Imagine you’re bullish on stock XYZ, trading at $50. As a beginning option trader, you might be tempted to buy calls 30 days from expiration with a strike price of $55, at a cost of $0.15, or $15 per contract. Why? Because you can buy a lot of them. Let’s do the math. (And remember, one option contract usually equals 100 shares.)

Purchasing 100 shares of XYZ at $50 would cost $5000. But for the same $5000, you could buy 333 contracts of $55 calls, and control 33,300 shares. Holy smokes.

Imagine XYZ hits $56 within the next 30 days, and the $55 call trades at $1.05 just prior to expiration. You’d make $29,970 in a month ($34,965 sale price minus $4995 initially paid) less commissions. At first glance, that kind of leverage is very attractive indeed.
When you buy a call option with a strike price of $55 at a cost of $0.15, and the stock currently trading at $50, you need the stock price to rise $5.15 before your options expire in order to break even. That’s a pretty significant rise in a short time. And that kind of move can be very difficult to predict.
One of the problems with short-term out-of-the-money calls is that you not only have to be right about the direction the stock moves, but you also have to be right about the timing.
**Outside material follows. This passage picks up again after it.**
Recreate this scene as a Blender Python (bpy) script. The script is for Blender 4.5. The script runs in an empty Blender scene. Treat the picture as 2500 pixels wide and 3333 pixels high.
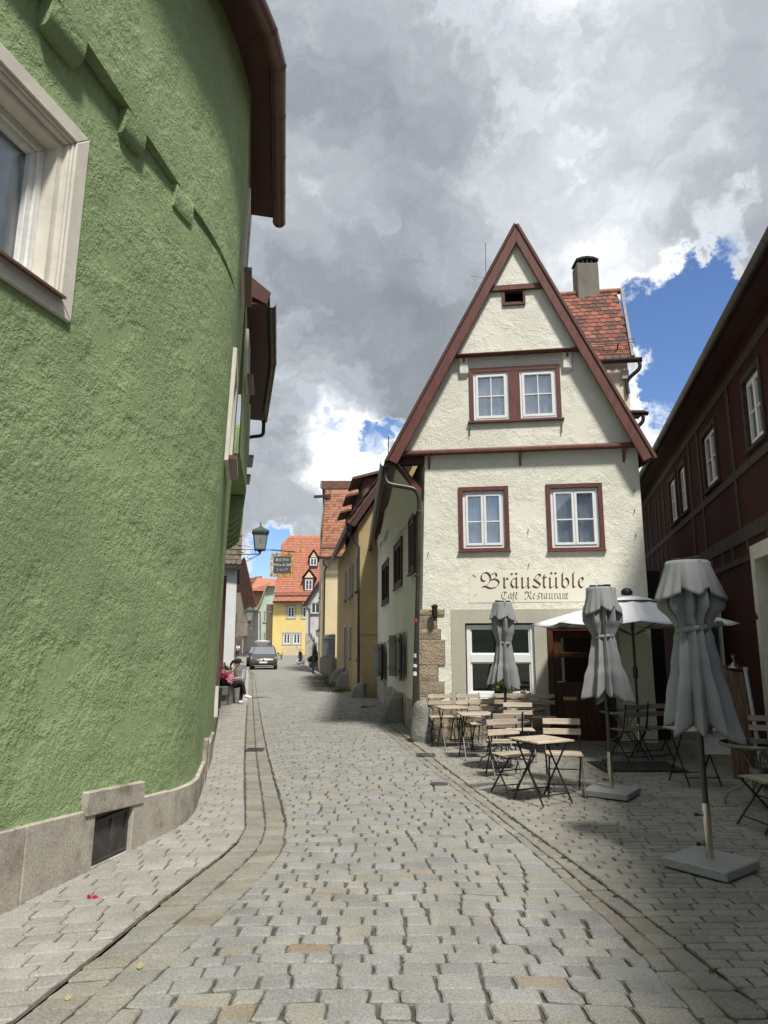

That ratchets up the degree of difficulty.

Furthermore, to make a profit, the stock doesn’t merely need to go past the strike price within a predetermined period of time. It needs to go past the strike price plus the cost of the option. In the case of the $55 call on stock XYZ, you’d need the stock to reach $55.15 within 30 days just to break even. And that doesn’t even factor in commissions.

In essence, you’re asking the stock to move more than 10% in less than a month. How many stocks are likely to do that? The answer you’re looking for is, “Not many.” In all probability, the stock won’t reach the strike price, and the options will expire worthless. So in order to make money on an out-of-the-money call, you either need to outwit the market, or get plain lucky.